The jobs are aimed at helping the university harness new technologies now available for distance learning and will be spread throughout the institution. They will include lecturers, research fellows, project officers and software designers.
The university, which teaches more than 200,000 people each year, has just approved a programme of development known as INSTILL - Integrating New Systems and Technologies into Lifelong Learning.
Under this programme there are six key areas for investment, including the establishment of a Knowledge Media Institute. At the moment the institute is an umbrella organisation with no physical home - a "virtual organisation" - but the OU now has plans to site it on earth.
INSTILL also includes plans for the development of satellite broadcasting, technological innovation in course materials such as CD-ROMs, harnessing the Internet for academic purposes, a laboratory to showcase OU technologies and the new technology recruitment drive initiative.
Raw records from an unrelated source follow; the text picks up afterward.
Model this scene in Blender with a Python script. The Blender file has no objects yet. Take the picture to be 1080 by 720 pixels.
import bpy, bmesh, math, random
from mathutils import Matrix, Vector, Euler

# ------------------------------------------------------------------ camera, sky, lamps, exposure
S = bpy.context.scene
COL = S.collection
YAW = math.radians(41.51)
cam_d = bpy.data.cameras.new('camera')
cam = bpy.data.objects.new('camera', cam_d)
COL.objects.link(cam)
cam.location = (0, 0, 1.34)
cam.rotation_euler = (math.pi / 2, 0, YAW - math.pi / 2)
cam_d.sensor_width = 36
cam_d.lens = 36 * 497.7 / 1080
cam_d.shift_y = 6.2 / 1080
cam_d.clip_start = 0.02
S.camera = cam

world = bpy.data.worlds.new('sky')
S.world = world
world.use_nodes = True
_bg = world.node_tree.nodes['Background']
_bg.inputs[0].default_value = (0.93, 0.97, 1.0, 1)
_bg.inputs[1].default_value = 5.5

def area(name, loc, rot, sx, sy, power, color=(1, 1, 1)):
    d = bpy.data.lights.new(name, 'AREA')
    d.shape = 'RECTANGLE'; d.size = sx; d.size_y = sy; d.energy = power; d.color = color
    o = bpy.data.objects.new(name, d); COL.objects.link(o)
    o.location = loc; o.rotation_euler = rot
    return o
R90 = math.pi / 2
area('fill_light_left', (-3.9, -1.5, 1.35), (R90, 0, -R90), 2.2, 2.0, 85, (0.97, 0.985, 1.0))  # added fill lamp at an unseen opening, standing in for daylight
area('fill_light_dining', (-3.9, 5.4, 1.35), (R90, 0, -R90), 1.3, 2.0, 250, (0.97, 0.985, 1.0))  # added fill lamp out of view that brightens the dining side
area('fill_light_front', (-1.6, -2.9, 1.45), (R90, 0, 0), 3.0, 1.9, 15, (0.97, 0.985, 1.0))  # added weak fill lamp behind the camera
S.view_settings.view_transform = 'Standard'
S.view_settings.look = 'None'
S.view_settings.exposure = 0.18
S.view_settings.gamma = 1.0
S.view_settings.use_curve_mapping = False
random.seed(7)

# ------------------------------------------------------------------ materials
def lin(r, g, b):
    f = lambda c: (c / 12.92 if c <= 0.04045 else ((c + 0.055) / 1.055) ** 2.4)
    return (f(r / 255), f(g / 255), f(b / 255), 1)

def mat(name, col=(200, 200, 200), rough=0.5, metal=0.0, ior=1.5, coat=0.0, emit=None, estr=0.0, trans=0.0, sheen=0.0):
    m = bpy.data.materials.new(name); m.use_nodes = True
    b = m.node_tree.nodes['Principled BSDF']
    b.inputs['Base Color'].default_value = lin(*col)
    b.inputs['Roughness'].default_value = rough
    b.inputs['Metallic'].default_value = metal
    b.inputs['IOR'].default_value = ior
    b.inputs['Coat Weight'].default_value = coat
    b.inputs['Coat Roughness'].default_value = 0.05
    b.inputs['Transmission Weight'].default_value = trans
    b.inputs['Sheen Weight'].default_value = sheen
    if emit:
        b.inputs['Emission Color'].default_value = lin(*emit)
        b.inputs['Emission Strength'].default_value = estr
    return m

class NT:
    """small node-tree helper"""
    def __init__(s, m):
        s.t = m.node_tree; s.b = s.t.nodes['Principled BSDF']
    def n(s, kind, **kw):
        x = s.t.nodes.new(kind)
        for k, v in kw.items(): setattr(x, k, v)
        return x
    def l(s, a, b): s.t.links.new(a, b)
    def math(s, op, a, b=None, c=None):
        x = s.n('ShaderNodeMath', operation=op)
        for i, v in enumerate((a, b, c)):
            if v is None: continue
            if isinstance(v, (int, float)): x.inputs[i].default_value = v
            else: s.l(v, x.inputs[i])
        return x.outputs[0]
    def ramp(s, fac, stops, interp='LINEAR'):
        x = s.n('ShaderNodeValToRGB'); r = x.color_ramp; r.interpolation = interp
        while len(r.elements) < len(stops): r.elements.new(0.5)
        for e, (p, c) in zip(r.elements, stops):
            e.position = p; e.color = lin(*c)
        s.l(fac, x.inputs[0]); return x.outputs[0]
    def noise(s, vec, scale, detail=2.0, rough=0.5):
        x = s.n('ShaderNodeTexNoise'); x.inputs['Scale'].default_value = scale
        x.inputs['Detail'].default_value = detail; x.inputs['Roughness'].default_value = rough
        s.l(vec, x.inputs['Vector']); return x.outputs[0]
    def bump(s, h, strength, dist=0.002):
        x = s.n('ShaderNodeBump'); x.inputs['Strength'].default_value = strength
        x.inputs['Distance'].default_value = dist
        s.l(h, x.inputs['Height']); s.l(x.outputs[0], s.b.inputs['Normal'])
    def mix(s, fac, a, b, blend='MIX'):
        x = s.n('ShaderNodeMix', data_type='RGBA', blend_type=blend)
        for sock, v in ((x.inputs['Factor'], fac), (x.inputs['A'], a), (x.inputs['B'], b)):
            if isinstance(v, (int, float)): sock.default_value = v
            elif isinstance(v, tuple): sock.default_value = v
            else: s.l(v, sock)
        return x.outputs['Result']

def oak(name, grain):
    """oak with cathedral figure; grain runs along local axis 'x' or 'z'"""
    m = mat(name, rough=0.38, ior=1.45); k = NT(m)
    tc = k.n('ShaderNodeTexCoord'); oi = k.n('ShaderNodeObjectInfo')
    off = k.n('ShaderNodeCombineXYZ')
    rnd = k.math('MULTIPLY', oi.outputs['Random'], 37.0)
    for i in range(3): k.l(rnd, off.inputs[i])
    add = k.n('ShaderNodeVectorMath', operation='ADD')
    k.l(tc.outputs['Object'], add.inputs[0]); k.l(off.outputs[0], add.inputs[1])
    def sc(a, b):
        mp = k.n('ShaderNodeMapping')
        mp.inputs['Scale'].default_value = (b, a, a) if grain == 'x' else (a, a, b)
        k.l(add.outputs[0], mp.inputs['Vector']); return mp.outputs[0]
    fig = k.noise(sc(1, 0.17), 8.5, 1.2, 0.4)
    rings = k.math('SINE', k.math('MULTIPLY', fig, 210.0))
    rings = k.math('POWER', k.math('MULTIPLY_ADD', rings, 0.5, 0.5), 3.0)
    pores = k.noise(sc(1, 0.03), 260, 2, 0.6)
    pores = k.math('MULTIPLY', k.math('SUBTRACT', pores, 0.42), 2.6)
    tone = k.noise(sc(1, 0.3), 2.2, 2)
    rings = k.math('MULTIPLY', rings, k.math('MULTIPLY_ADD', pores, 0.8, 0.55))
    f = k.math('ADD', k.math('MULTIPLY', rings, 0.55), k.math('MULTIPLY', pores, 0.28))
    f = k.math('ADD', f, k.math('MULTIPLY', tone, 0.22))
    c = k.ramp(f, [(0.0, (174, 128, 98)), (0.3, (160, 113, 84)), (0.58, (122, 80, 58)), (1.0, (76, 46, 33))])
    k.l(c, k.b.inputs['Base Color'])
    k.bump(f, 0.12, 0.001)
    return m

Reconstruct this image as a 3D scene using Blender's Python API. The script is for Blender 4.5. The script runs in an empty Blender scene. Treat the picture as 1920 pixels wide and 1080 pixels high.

A spokesman for the university said: "The OU has led the field in introducing new technology to teaching and we want to continue to do so." He said that the money had come from surpluses the university was able to build up once it came under the remit of the Higher Education Funding Council for England.
Under its previous financial arrangements the university received funds directly from the Department for Education and had not been allowed to build up a surplus.
The development of these technologies will help the university with its international expansion programmes. The OU is expanding in Europe as well as the UK and has collaborative projects in the Far East and parts of the former Soviet Union.